Ma stando cosí le cose si tratta della solita AgitProp degli ambienti vicini al “partito”, gli stessi che la mostra l’hanno organizzata e difesa
#17Marilena Francese
Probabilmente Primo Levi non avrebbe approvato la reazione politica e militare a Gaza quest estate, Primo Levi come tanti altri intellettuali ebrei avrebbe avuto un altro atteggiamento verso i Palestinesi.
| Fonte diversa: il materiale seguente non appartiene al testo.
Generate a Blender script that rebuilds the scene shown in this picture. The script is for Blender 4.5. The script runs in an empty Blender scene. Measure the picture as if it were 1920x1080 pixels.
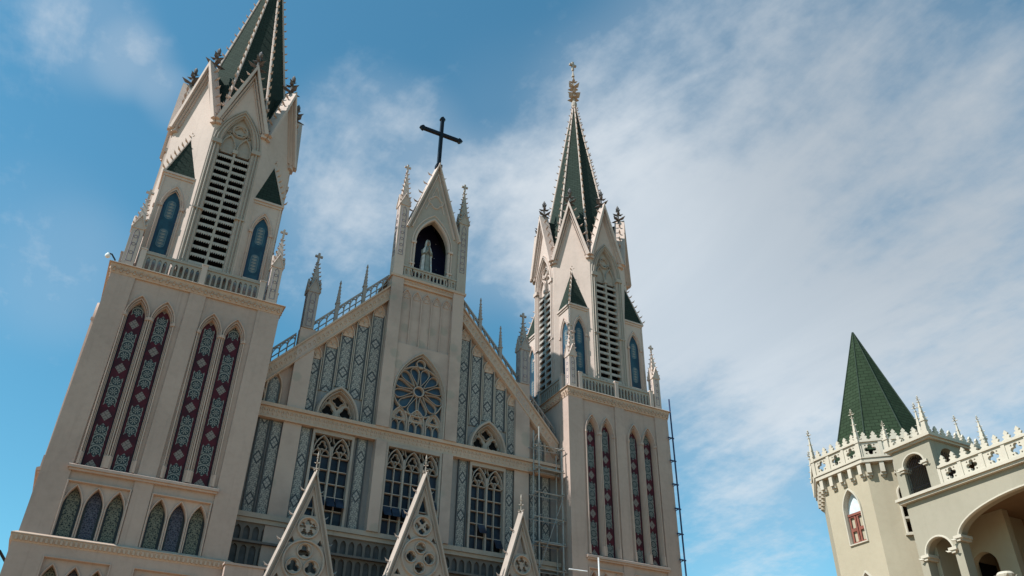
import bpy, math, random
from mathutils import Vector, Matrix
from mathutils.geometry import tessellate_polygon
random.seed(7)
S = bpy.context.scene
C = S.collection
PI = math.pi
R = math.radians
GZ = -1.6            # ground level; the camera stands at the origin at eye height

# ------------------------------------------------------------------ camera
cam = bpy.data.cameras.new('camera')
co = bpy.data.objects.new('camera', cam)
C.objects.link(co)
S.camera = co
cam.sensor_fit = 'HORIZONTAL'
cam.sensor_width = 36.0
cam.lens = 1565.03 / 1920.0 * 36.0
cam.clip_start = 0.1
cam.clip_end = 6000
rx, dn, fw = (Vector((0.88297181, -0.46920339, 0.01445577)), Vector((0.26960596, 0.48166851, -0.83385135)),
              Vector((0.38428299, 0.74016459, 0.55179975)))
co.matrix_world = Matrix((rx, -dn, -fw)).transposed().to_4x4()

# ------------------------------------------------------------------ light
SUN_EL, SUN_BACK = 48.0, 1.0        # the sun stands to the left, a little behind the facades
sd = Vector((-math.cos(R(SUN_EL)) * math.cos(R(SUN_BACK)), math.cos(R(SUN_EL)) * math.sin(R(SUN_BACK)), math.sin(R(SUN_EL))))
sun = bpy.data.lights.new('sun', 'SUN')
sun.energy = 5.0
sun.angle = R(0.5)
sun.color = (1.0, 0.98, 0.925)
so = bpy.data.objects.new('sun', sun)
so.rotation_euler = sd.to_track_quat('Z', 'Y').to_euler()
so.location = (-60, 10, 80)
C.objects.link(so)
S.view_settings.view_transform = 'Standard'
S.view_settings.look = 'None'
S.view_settings.gamma = 1.0
S.view_settings.exposure = 0.6
S.view_settings.use_curve_mapping = False


# ------------------------------------------------------------------ node maths
class NT:
    def __init__(s, nt): s.nt = nt

    def n(s, t, **k):
        o = s.nt.nodes.new(t)
        for a, b in k.items(): setattr(o, a, b)
        return o

    def put(s, sock, v):
        if isinstance(v, (int, float)): sock.default_value = v
        elif isinstance(v, (tuple, list)): sock.default_value = tuple(v) + ((1.0,) if len(v) == 3 and len(sock.default_value) == 4 else ())
        else: s.nt.links.new(v, sock)

    def m(s, op, a, b=None, c=None, clamp=False):
        o = s.n('ShaderNodeMath', operation=op, use_clamp=clamp)
        for i, v in enumerate((a, b, c)):
            if v is not None: s.put(o.inputs[i], v)
        return o.outputs[0]

    def add(s, a, b): return s.m('ADD', a, b)
    def sub(s, a, b): return s.m('SUBTRACT', a, b)
    def mul(s, a, b): return s.m('MULTIPLY', a, b)
    def div(s, a, b): return s.m('DIVIDE', a, b)
    def ab(s, a): return s.m('ABSOLUTE', a)
    def lt(s, a, b): return s.m('LESS_THAN', a, b)
    def gt(s, a, b): return s.m('GREATER_THAN', a, b)
    def mx(s, a, b): return s.m('MAXIMUM', a, b)
    def mn(s, a, b): return s.m('MINIMUM', a, b)

    def cyc(s, v, p):
        """v folded into (-p/2, p/2)"""
        o = s.m('WRAP', v, p / 2, -p / 2)
        return o

    def hyp(s, a, b): return s.m('SQRT', s.add(s.mul(a, a), s.mul(b, b)))

    def ss(s, v, lo, hi):
        o = s.n('ShaderNodeMapRange', interpolation_type='SMOOTHSTEP')
        s.put(o.inputs[0], v); s.put(o.inputs[1], lo); s.put(o.inputs[2], hi)
        return o.outputs[0]

    def mix(s, f, a, b):
        o = s.n('ShaderNodeMix', data_type='RGBA')
        s.put(o.inputs[0], f); s.put(o.inputs[6], a); s.put(o.inputs[7], b)
        return o.outputs[2]

    def xyz(s, v):
        o = s.n('ShaderNodeSeparateXYZ'); s.put(o.inputs[0], v)
        return o.outputs

    def comb(s, x, y, z):
        o = s.n('ShaderNodeCombineXYZ')
        for i, v in enumerate((x, y, z)): s.put(o.inputs[i], v)
        return o.outputs[0]

    def noise(s, vec, scale, detail=4, rough=0.55, dist=0.0):
        o = s.n('ShaderNodeTexNoise'); s.put(o.inputs['Vector'], vec)
        o.inputs['Scale'].default_value = scale; o.inputs['Detail'].default_value = detail
        o.inputs['Roughness'].default_value = rough; o.inputs['Distortion'].default_value = dist
        return o.outputs[0]

    def pos(s): return s.n('ShaderNodeNewGeometry').outputs['Position']
    def uv(s): return s.xyz(s.n('ShaderNodeTexCoord').outputs['UV'])


# ------------------------------------------------------------------ world
wd = bpy.data.worlds.new('World')
S.world = wd
wd.use_nodes = True
wd.node_tree.nodes.clear()
w = NT(wd.node_tree)
sky = w.n('ShaderNodeTexSky', sky_type='NISHITA', sun_disc=False, sun_elevation=R(SUN_EL), sun_rotation=R(-90 + SUN_BACK),
          altitude=700, air_density=1.0, dust_density=0.15, ozone_density=2.2)
dirv = w.n('ShaderNodeTexCoord').outputs['Generated']
dx, dy, dz = w.xyz(dirv)


def cam_dir(px, py):
    d = rx * (px - 960) + dn * (py - 540) + fw * 1565.03
    return d.normalized()


def blob(px, py, r0, r1):
    """soft patch of cloud cover around one direction of the sky (radii in degrees)"""
    d = w.n('ShaderNodeVectorMath', operation='DOT_PRODUCT')
    w.put(d.inputs[0], dirv); d.inputs[1].default_value = cam_dir(px, py)
    return w.ss(d.outputs['Value'], math.cos(R(r1)), math.cos(R(r0)))


den = w.add(w.mx(dz, 0.02), 0.12)
pl = w.comb(w.div(dx, den), w.div(dy, den), 0.0)
mp = w.n('ShaderNodeMapping')
w.put(mp.inputs['Vector'], pl)
mp.inputs['Rotation'].default_value = (0, 0, R(28))
mp.inputs['Scale'].default_value = (1.0, 0.45, 1.0)
n1 = w.noise(mp.outputs[0], 1.7, 9, 0.6, 0.5)
n2 = w.noise(mp.outputs[0], 6.5, 6, 0.62, 0.3)
n3 = w.noise(pl, 22.0, 4, 0.6, 0.0)
cov = 0.0
for px, py, r0, r1, k in ((1520, 400, 3, 22, 0.40), (1330, 650, 1, 13, 0.26), (1880, 560, 4, 20, 0.26), (1330, 180, 2, 14, 0.14), (1000, 300, 1, 11, 0.14), (690, 300, 1, 8.0, 0.30),
                          (170, 60, 0.5, 5.0, 0.24), (260, 120, 0.2, 3.2, 0.20), (60, 480, 2, 8, 0.13), (150, 520, 1, 6, 0.10), (1230, 470, 1, 12, 0.20), (930, 430, 1, 8, 0.30),
                          (1420, 1050, 1, 7, 0.26), (620, 470, 1, 7, 0.24), (1150, 640, 1, 8, 0.16), (330, 190, 0.2, 2.6, 0.2)):
    cov = w.add(cov, w.mul(blob(px, py, r0, r1), k))
dens = w.add(w.add(w.mul(w.sub(n1, 0.5), 0.95), w.mul(w.sub(n2, 0.5), 0.62)), w.mul(w.sub(n3, 0.5), 0.30))
mask = w.mul(w.ss(w.add(dens, cov), 0.04, 0.74), 0.86)
mask = w.mx(mask, w.mul(w.ss(cov, 0.0, 0.45), 0.28))
ccol = w.mix(w.ss(n1, 0.35, 0.7), (5.0, 5.5, 6.0), (6.3, 6.65, 6.95))
ccol = w.mix(w.mul(blob(1930, 180, 4, 24), 0.55), ccol, (3.0, 3.3, 3.6))  # cloud colour darkened at upper right to stand in for lens vignetting
skc = w.n('ShaderNodeHueSaturation')
skc.inputs['Saturation'].default_value = 1.04
skc.inputs['Value'].default_value = 1.0
w.put(skc.inputs['Color'], sky.outputs[0])
bg = w.n('ShaderNodeBackground')
tint = w.n('ShaderNodeMix', data_type='RGBA', blend_type='MULTIPLY')
tint.inputs[0].default_value = 1.0
w.put(tint.inputs[6], skc.outputs[0]); tint.inputs[7].default_value = (0.84, 1.52, 1.34, 1.0)
w.put(bg.inputs[0], w.mix(mask, tint.outputs[2], ccol))
bg.inputs[1].default_value = 0.085
w.nt.links.new(bg.outputs[0], w.n('ShaderNodeOutputWorld').inputs[0])

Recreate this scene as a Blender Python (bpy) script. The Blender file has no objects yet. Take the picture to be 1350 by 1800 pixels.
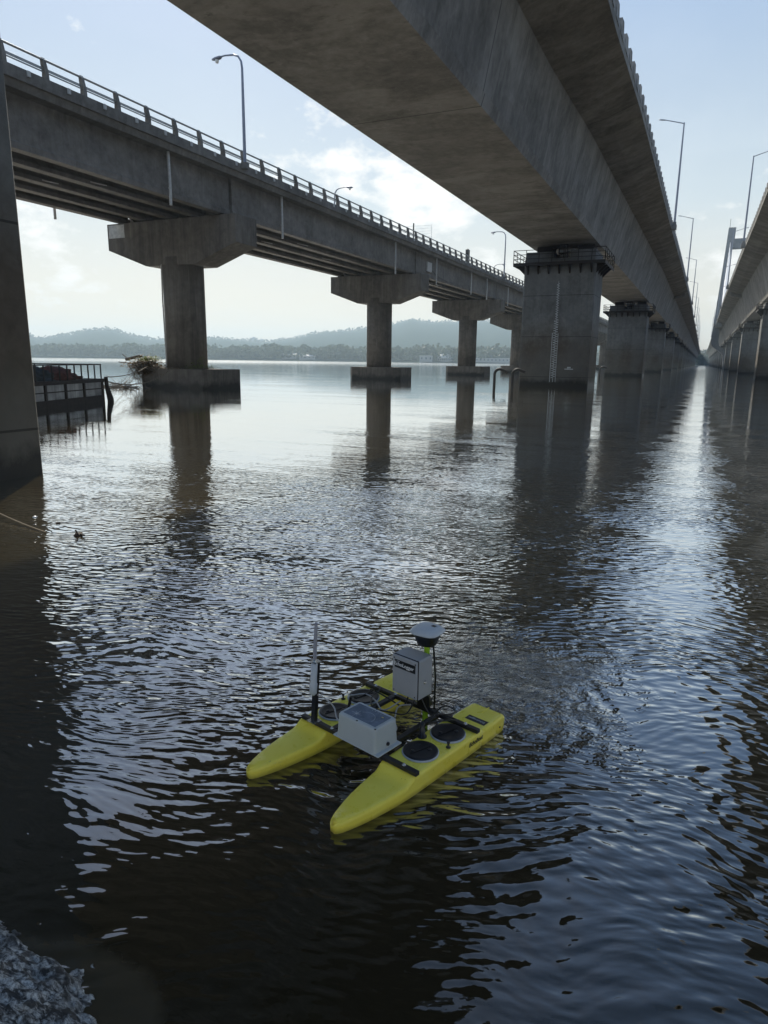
import bpy, math, random
from mathutils import Vector, Matrix, noise as mn
random.seed(7)
sc = bpy.context.scene
COL = sc.collection
R = math.radians

# ------------------------------------------------------------------ camera
CAM_H = 2.1
YAW, PITCH, ROLL = R(24.367), R(12.536), R(0.7)
FPX = 1200.0
fw = Vector((-math.sin(YAW)*math.cos(PITCH), math.cos(YAW)*math.cos(PITCH), -math.sin(PITCH)))
rt = Vector((math.cos(YAW), math.sin(YAW), 0)); up = rt.cross(fw)
rt2 = rt*math.cos(ROLL) + up*math.sin(ROLL); up2 = up*math.cos(ROLL) - rt*math.sin(ROLL)
cd = bpy.data.cameras.new("camera"); cam = bpy.data.objects.new("camera", cd); COL.objects.link(cam)
cam.matrix_world = Matrix(((rt2.x, up2.x, -fw.x, 0), (rt2.y, up2.y, -fw.y, 0), (rt2.z, up2.z, -fw.z, CAM_H), (0, 0, 0, 1)))
cd.sensor_fit = 'HORIZONTAL'; cd.sensor_width = 36; cd.lens = 36*FPX/1350
cd.clip_start = 0.05; cd.clip_end = 20000
sc.camera = cam
sc.render.resolution_x = 768; sc.render.resolution_y = 1024

# ------------------------------------------------------------------ world and sun
SUN = Vector((-0.72, 0.93, 1.0)).normalized()
ELEV = math.asin(SUN.z)
w = bpy.data.worlds.new("World"); sc.world = w; w.use_nodes = True
nt = w.node_tree; N = nt.nodes; L = nt.links
for n in list(N): N.remove(n)
out = N.new('ShaderNodeOutputWorld'); bg = N.new('ShaderNodeBackground'); sky = N.new('ShaderNodeTexSky')
sky.sky_type = 'NISHITA'; sky.sun_disc = False; sky.sun_elevation = ELEV; sky.sun_rotation = math.atan2(SUN.x, SUN.y)
sky.air_density = 1.0; sky.dust_density = 2.2; sky.ozone_density = 1.0; sky.altitude = 10
tc = N.new('ShaderNodeTexCoord'); sep = N.new('ShaderNodeSeparateXYZ'); L.new(tc.outputs['Generated'], sep.inputs[0])
def wmath(op, a, b=None, clamp=False):
    m = N.new('ShaderNodeMath'); m.operation = op; m.use_clamp = clamp
    for i, v in enumerate((a, b)):
        if v is None: continue
        if isinstance(v, (int, float)): m.inputs[i].default_value = v
        else: L.new(v, m.inputs[i])
    return m.outputs[0]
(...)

La reazione che leggo in queste pagine è razzista e un vero ebreo che ha vissuto il razzismo sulla proprio pelle ha il dovere di capire che questo tipo di atteggiamento fa solo il male di Israele.
#18Andrea Citone
@Marilena Francese: Sì, due “razze” infatti: i bugiardi e i veritieri.
#19Gino
G@Marilena Francese: @Marilena Francese: come si può asserire questo? Primo levi non era sionista non filo palestinese , spenda due parole sui statuti di al fatà e di hamas dove è scritto che israele deve essere distrutto e la sua popolazione eliminata ! Sicuramente si potrebbe dire che Martin luther king grande sionista e difensore d’Israele appoggerebbe gli attacchi difensivi !
#20HaDaR
@Marilena Francese: Un mio maestro, 25 anni fa, mostrandomi il suo numero verde di Auschwitz tatuato sull’avanbraccio, mi disse, proprio parlando delle cretinate pronunciate da certuni su Israele, “questo numero non dà nessuna esenzione dalla stupidità“
#21jixiang
@Marilena Francese: Vabbe’ puo’ essere, ma cosa c’entra questo con una mostra in cui si danno credito a falsita’ anti-Israeliane, come quella che gli Israeliani sarebbero stati i responsabili della strage di Shabra e Chatila?
Ben pochi Ebrei credono che Israele sia perfetta, ma d’avanti alla sua crescente demonizzazione, non possono non tentare di difendere la reputazione di questo stato.